Directors are encouraged to attend director training and professional development courses, as required, at the Company’s expense. New directors also receive an information pack and have access to all employees to gain further background on the Company’s operations. The Company’s management provides detailed papers for each Board meeting and attends meetings to answer any questions that directors might have. Directors are free to request any further information they may require. All directors have access to the Company Secretary.
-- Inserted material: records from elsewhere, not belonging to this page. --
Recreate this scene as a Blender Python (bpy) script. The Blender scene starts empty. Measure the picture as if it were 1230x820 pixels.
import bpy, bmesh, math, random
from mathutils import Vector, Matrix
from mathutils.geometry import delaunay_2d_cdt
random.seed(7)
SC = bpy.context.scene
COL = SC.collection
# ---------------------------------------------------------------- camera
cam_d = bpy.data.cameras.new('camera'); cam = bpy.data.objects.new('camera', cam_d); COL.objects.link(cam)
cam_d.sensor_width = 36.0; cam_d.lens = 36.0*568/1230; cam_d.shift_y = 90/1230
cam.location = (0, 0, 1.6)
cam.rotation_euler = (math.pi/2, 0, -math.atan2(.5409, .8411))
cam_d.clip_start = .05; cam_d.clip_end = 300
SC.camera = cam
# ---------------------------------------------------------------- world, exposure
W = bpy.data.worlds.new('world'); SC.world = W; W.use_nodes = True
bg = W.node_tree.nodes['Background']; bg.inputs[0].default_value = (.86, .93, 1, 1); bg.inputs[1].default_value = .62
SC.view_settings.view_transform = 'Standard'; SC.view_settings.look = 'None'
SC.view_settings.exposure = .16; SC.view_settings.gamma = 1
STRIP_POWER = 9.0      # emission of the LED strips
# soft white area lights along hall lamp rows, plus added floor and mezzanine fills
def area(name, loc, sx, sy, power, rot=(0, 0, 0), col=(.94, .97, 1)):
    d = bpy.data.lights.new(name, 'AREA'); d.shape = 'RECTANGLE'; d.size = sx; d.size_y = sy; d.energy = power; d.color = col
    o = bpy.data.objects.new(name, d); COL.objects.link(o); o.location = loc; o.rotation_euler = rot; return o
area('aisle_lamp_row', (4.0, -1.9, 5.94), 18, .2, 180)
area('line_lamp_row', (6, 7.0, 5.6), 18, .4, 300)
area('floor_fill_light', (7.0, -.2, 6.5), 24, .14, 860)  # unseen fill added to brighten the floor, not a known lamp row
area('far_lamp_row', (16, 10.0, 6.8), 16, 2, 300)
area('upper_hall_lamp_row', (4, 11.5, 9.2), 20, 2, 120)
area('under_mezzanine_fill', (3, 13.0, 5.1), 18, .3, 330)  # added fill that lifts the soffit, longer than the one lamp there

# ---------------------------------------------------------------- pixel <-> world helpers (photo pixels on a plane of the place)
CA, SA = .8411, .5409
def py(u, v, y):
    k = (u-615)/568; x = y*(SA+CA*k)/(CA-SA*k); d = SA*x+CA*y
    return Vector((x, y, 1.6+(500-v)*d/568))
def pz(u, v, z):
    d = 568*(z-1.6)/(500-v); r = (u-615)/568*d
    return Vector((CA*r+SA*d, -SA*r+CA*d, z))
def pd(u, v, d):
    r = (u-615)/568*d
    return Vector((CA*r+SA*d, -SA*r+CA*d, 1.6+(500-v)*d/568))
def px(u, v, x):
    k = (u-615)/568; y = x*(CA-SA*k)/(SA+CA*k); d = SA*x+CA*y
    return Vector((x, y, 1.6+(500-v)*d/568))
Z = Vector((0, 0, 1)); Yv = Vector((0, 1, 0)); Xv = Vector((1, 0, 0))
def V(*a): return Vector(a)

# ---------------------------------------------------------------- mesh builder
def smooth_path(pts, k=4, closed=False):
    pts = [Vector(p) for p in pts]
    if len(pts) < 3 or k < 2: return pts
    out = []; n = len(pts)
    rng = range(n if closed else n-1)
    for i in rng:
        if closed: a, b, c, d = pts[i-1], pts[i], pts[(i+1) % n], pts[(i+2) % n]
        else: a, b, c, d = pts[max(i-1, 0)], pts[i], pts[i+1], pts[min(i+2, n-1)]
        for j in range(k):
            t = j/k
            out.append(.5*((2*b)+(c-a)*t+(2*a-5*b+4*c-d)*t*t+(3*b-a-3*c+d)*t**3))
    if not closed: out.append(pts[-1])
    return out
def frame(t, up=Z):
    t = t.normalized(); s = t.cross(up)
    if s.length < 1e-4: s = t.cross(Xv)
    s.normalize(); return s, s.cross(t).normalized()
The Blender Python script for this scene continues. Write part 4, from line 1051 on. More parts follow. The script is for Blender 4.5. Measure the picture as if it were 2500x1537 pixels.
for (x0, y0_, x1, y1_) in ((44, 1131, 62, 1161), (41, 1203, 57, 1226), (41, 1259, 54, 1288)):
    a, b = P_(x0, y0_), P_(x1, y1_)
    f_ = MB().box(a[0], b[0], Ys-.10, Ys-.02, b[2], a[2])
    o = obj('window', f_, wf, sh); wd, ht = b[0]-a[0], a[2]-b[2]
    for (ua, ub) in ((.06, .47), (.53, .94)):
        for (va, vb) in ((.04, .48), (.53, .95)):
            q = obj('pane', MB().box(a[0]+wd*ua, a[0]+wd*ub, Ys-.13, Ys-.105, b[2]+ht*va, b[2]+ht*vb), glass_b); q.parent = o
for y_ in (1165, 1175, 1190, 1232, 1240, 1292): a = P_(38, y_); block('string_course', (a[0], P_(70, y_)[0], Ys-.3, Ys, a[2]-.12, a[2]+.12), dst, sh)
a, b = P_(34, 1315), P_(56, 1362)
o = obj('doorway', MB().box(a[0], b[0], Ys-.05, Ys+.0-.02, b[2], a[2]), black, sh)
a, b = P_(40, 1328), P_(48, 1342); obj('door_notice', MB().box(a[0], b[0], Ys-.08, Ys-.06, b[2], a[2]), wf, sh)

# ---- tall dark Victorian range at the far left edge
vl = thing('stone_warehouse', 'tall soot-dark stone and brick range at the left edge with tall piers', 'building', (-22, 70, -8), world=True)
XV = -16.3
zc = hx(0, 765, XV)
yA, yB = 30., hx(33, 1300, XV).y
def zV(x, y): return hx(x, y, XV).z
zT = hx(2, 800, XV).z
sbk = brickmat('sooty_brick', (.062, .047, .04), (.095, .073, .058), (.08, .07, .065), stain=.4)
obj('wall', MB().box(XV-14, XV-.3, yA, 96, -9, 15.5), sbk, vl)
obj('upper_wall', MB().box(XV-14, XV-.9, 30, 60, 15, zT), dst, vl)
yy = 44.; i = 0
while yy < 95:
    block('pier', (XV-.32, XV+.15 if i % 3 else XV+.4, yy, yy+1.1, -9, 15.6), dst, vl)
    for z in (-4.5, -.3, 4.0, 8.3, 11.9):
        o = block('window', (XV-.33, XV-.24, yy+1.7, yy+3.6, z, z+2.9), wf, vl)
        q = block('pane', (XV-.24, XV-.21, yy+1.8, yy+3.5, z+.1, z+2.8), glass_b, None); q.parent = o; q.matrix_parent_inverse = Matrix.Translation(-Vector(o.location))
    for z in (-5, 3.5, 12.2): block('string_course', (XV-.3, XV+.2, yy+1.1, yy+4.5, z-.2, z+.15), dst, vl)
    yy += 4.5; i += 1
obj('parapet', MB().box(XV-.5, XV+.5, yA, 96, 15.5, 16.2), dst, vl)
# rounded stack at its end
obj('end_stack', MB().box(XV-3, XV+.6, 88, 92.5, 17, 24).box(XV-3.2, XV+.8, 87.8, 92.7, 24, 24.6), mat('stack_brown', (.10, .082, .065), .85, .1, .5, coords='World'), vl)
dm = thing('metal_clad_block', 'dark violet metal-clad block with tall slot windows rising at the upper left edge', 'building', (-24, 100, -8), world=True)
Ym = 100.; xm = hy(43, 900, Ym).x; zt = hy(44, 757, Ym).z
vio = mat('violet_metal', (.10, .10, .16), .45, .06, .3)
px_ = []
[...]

The Board handles the performance evaluation of key executives and the Chief Executive handles the performance evaluation of other employees.
| 9.1 |
Provide disclosure in relation to the company’s remuneration policies to enable investors to understand (i) the costs and benefits of those policies and the (ii) link between remuneration paid to directors and key executives and corporate performance. |
An outline of the Company’s remuneration policy and the Remuneration report required under section 300A of the Corporations Act is on pages 12 to 13 of the Directors’ Report. A resolution to adopt the Remuneration report will be put to the AGM.
| 9.2 |
The Board should establish a remuneration committee |
The Company does not have a separate remuneration committee due to the size of the Board, the Company and the limited number of employees. The full Board constitutes and carries out the functions of a remuneration committee, with appropriate informal delegations to the Chief Executive. The Board periodically reviews executive remuneration and incentive policies, as well as superannuation arrangements and recruitment, retention and termination policies for senior management.
| 9.3 |
Clearly distinguish the structure of non-executive directors’ remuneration from that of executives |
The remuneration policy and Remuneration report within the Directors’ Report sets out a clear distinction between non-executive director and executive remuneration. Non-executive directors are paid a fee and are not entitled to any performance related remuneration or termination payments. Director remuneration is governed by the Company’s constitution, and is also subject to regulation under the Corporations Act and the Listing Rules.
| 9.4 |
Ensure that payment of equity-based executive remuneration is made in accordance with thresholds set in plans approved by shareholders. |
No equity-based remuneration has been paid to executives for the reporting period but the Board will continue to review the suitability of equity-based executive remuneration as the Company continues to grow and develop. Where necessary or appropriate, any plans will be put to shareholders for approval.
| 10.1 |
Establish and disclose a code of conduct to guide compliance with legal and other obligations to legitimate stakeholders. |
The Company as referenced in relation to Recommendation 3.1 does not have a specific code of conduct. This is due to the size of the Company and the number of employees. The Company does however foster and maintain a culture of ownership, care, professional excellence, confidentiality and integrity from its employees and requires all employees or directors to disclose any conflicts of interest. The Board will continue to review this situation in line with Company growth and will establish a code where appropriate and where the Board perceives it will add value to the Company.